Passa-se ao exame do caso, portanto.
O recurso, se conhecido, mereceria provimento.
O Oficial fundou sua recusa em item das Normas que, embora em vigor à época da recusa, já foi revogado. Tratava-se o item 151, assim redigido:
151. É vedado proceder a registro de venda de frações ideais, com localização, numeração e metragem certa, ou de qualquer outra forma de constituição de condomínio ordinário que desatenda aos princípios da legislação civil, caracterizadores, de modo oblíquo e irregular, de loteamentos ou desmembramentos.
O que pretendiam as Normas, nesse ponto, era evitar que odetentor de gleba a desmembrasse irregularmente, em afronta à Lei deParcelamento do Solo, alienando frações ideais.
A mesma preocupação foi repetida, agora, no item 170.4:
170.4. Nos desmembramentos, o oficial, sempre com o propósito de obstar expedientes ou artifícios que visem a afastar a aplicação da Lei n° 6.766, de 19 de dezembro de 1979, cuidará de examinar, com seu prudente critério e baseado em elementos de ordem objetiva, especialmente na quantidade de lotes parcelados, se se trata ou não de hipótese de incidência do registro especial.
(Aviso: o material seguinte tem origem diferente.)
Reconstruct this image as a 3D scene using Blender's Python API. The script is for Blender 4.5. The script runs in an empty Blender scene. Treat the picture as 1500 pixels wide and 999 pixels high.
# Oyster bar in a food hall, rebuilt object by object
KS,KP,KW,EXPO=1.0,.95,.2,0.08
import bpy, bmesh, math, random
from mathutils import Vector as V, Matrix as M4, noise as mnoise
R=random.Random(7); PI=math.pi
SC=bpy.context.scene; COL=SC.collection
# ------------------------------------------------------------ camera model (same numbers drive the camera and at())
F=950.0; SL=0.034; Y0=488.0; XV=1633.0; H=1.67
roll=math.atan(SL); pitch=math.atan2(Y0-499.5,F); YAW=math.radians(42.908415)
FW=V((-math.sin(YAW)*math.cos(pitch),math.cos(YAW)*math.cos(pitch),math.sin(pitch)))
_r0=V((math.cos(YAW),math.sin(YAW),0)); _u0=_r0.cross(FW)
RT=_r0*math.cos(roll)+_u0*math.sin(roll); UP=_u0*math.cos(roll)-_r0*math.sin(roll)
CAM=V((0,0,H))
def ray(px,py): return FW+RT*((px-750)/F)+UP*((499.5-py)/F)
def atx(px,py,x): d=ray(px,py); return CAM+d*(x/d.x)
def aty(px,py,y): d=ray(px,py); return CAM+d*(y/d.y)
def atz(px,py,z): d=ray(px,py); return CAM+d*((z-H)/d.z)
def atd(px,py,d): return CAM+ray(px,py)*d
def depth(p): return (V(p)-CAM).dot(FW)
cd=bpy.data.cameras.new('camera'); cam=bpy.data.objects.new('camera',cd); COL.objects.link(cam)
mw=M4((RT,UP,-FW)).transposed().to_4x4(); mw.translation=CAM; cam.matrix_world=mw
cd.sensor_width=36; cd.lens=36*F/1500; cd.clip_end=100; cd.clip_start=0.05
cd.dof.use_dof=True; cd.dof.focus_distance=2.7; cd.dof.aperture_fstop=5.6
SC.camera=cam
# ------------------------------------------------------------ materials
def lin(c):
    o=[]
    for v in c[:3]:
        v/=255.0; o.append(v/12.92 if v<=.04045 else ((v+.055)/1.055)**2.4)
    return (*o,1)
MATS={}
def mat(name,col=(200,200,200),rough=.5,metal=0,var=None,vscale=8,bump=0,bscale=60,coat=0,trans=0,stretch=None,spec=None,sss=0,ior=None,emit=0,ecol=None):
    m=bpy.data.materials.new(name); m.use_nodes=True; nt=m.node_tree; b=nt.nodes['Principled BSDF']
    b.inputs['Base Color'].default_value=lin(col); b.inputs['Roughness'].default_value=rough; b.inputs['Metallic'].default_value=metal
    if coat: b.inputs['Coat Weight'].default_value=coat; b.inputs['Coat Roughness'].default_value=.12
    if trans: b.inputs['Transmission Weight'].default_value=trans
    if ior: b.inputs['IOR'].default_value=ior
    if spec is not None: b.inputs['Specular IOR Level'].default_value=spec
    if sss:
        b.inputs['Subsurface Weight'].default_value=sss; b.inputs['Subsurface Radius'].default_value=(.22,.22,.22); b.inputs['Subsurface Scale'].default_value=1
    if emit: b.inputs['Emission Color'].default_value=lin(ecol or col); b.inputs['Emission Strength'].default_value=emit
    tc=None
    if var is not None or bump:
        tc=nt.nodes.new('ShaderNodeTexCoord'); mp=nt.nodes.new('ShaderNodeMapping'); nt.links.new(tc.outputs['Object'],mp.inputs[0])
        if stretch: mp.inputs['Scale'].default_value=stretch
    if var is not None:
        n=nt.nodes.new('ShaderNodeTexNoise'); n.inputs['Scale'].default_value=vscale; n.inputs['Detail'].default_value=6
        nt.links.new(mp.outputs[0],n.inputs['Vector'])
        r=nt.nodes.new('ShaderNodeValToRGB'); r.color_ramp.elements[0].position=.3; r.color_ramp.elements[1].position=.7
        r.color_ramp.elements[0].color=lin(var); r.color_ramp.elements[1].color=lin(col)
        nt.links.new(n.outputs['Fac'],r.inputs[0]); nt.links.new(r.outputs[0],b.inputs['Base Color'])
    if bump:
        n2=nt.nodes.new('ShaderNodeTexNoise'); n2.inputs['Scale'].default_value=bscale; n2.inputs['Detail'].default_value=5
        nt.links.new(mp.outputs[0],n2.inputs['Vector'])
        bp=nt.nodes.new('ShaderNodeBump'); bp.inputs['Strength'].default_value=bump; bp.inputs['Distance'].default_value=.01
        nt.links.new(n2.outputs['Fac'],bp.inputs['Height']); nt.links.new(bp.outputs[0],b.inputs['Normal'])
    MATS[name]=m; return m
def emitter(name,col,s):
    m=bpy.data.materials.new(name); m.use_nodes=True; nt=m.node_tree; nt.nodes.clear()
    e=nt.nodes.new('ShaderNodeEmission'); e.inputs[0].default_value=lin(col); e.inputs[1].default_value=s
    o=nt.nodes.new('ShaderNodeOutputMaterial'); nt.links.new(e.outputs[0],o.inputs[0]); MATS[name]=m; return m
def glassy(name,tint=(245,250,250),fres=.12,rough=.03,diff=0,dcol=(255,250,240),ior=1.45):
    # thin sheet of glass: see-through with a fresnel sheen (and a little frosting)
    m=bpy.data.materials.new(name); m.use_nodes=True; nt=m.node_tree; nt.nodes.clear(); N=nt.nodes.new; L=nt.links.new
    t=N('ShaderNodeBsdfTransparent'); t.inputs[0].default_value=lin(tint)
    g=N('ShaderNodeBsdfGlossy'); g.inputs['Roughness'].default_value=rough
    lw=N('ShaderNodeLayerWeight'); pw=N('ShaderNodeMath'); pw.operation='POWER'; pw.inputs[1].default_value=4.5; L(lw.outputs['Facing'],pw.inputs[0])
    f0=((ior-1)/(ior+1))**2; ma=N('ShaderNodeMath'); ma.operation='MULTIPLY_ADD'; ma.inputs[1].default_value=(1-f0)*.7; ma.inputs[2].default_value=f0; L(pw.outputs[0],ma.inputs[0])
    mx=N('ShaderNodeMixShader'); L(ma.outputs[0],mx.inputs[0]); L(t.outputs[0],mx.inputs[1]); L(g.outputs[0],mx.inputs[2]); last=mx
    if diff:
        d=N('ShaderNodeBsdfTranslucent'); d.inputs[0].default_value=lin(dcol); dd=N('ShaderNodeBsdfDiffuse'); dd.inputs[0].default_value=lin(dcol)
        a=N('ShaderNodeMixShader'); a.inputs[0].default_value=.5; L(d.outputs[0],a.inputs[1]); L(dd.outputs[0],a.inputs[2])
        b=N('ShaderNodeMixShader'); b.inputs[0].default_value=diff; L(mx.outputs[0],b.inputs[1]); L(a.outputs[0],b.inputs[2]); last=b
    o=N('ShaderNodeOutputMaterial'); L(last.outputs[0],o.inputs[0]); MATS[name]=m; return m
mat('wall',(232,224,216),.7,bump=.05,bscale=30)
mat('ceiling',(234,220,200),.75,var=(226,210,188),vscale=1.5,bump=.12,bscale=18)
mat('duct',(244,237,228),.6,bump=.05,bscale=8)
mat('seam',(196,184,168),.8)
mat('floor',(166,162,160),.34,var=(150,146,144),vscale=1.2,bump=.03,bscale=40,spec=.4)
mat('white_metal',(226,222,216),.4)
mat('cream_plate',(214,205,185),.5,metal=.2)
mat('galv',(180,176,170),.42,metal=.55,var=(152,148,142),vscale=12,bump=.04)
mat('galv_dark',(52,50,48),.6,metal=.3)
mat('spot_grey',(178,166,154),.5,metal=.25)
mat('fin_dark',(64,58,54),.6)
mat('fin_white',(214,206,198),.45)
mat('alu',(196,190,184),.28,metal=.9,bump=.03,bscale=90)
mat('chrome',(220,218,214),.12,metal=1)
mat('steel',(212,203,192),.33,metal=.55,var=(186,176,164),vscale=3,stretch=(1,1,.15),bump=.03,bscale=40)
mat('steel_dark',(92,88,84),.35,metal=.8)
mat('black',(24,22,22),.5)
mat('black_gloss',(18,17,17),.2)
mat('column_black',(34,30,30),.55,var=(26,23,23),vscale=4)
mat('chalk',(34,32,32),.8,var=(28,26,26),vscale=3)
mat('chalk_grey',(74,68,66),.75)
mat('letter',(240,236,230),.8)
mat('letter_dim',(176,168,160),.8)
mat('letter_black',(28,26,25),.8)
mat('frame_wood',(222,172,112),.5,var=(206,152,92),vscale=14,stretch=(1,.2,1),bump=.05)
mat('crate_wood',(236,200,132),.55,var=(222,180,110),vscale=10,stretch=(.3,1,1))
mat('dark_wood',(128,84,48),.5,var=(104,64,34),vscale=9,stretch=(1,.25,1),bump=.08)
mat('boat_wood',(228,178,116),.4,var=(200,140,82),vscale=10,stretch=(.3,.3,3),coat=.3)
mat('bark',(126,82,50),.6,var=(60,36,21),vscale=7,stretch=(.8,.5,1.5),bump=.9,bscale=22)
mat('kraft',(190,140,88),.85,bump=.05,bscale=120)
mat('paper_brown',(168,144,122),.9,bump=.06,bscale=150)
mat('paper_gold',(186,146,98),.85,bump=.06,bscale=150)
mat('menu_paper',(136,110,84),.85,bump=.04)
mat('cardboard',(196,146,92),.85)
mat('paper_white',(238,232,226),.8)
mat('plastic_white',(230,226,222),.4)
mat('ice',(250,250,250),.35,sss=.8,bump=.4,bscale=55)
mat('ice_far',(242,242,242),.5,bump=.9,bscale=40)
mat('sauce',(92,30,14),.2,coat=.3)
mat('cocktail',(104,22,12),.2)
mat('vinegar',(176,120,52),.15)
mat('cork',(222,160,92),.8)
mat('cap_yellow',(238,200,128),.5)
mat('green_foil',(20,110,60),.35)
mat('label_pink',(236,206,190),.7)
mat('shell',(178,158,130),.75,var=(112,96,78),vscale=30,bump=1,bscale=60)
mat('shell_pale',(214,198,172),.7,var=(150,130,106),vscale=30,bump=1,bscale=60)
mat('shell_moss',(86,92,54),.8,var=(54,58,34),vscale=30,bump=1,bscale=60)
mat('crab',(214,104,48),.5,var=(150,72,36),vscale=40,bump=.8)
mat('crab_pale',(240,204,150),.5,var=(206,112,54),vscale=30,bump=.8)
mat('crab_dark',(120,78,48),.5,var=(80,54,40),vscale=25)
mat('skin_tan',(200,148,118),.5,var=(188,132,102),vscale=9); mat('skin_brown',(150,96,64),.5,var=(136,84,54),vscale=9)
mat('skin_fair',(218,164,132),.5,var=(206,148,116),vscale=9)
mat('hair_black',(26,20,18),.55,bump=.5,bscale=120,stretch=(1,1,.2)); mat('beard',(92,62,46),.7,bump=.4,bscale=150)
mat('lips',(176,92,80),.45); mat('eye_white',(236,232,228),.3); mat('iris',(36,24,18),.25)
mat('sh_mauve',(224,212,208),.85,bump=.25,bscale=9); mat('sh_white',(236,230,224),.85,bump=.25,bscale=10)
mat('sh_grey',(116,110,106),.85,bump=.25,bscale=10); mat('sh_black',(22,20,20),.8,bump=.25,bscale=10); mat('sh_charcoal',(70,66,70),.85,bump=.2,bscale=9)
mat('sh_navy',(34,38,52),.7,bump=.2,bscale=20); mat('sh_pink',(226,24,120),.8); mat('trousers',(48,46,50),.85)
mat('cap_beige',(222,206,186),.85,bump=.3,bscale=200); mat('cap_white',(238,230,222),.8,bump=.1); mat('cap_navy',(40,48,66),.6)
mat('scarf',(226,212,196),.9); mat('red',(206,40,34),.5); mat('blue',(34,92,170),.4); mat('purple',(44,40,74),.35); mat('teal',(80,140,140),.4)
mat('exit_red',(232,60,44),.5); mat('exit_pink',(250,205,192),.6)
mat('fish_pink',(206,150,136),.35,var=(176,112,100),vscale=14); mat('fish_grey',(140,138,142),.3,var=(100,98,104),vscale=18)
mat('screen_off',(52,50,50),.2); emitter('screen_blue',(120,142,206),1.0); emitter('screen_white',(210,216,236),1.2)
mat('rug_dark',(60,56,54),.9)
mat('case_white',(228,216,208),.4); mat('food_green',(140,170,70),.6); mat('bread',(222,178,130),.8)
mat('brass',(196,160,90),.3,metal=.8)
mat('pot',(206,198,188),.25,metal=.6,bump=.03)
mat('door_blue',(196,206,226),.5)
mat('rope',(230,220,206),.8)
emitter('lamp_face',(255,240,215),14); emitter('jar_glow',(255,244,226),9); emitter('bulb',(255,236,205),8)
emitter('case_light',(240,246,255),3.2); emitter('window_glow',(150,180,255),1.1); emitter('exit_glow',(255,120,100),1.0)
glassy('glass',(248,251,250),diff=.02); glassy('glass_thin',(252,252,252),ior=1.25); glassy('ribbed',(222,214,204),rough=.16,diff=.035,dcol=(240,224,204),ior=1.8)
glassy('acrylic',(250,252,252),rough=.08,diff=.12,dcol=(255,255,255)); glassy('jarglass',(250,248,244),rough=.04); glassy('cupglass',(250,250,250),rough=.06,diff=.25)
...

Na dúvida, submeterá o caso à apreciação do Juiz Corregedor Permanente.
No entanto, a hipótese sob análise é completamente diferente.
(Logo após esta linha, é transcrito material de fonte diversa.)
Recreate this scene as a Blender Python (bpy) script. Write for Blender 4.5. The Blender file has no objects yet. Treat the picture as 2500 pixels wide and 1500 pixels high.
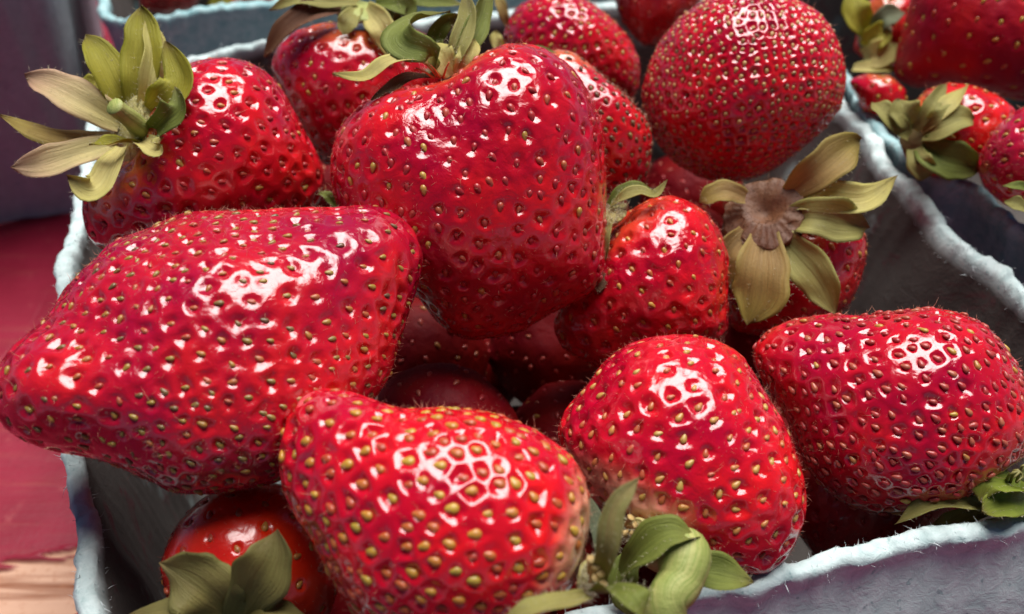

Os interessados adquiriram a fração ideal de um casal de arrematantes (Renato Figueiredo Miachon e sua esposa – fl. 24), que, por sua vez, haviam adquirido essa mesma fração ideal em hasta pública. Em termos simples: o casal arrematou 3/62 avós do imóvel, registrou a carta de arrematação – sem nenhum óbice, frise-se – e, depois, alienou a fração arrematada.
Não se compreende por qual razão a carta de arrematação – que retrata a alienação, embora forçada, da mesma fração ideal – foi registrada sem qualquer resistência, e que não se procede da mesma forma com a escritura de venda e compra.
Em segundo lugar, os alienantes não poderiam, sequer em tese, ter a intenção de fazer desmembramento irregular da área, pelo simples fato de que só dispunham da fração alienada. Ou seja, tinham 3/62 avós e venderam esses 3/62 avós. Nem eles nem os compradores foram responsáveis originários por qualquer desmembramento. Ao contrário, os vendedores arremataram, com o aval do Estado-Juiz, a área alienada.
Afasta-se, assim, completamente, a suspeita de que as partes da escritura tenham utilizado ‘expedientes ou artifícios que visem a afastar a aplicação da Lei n° 6.766, de 19 de dezembro de 1979′.
Por essa razão, não há como, após apresentada a via original da escritura pública de venda e compra, impedir o seu registro.
Nesses termos, pelo meu voto, com as considerações supra, julgo prejudicada a dúvida.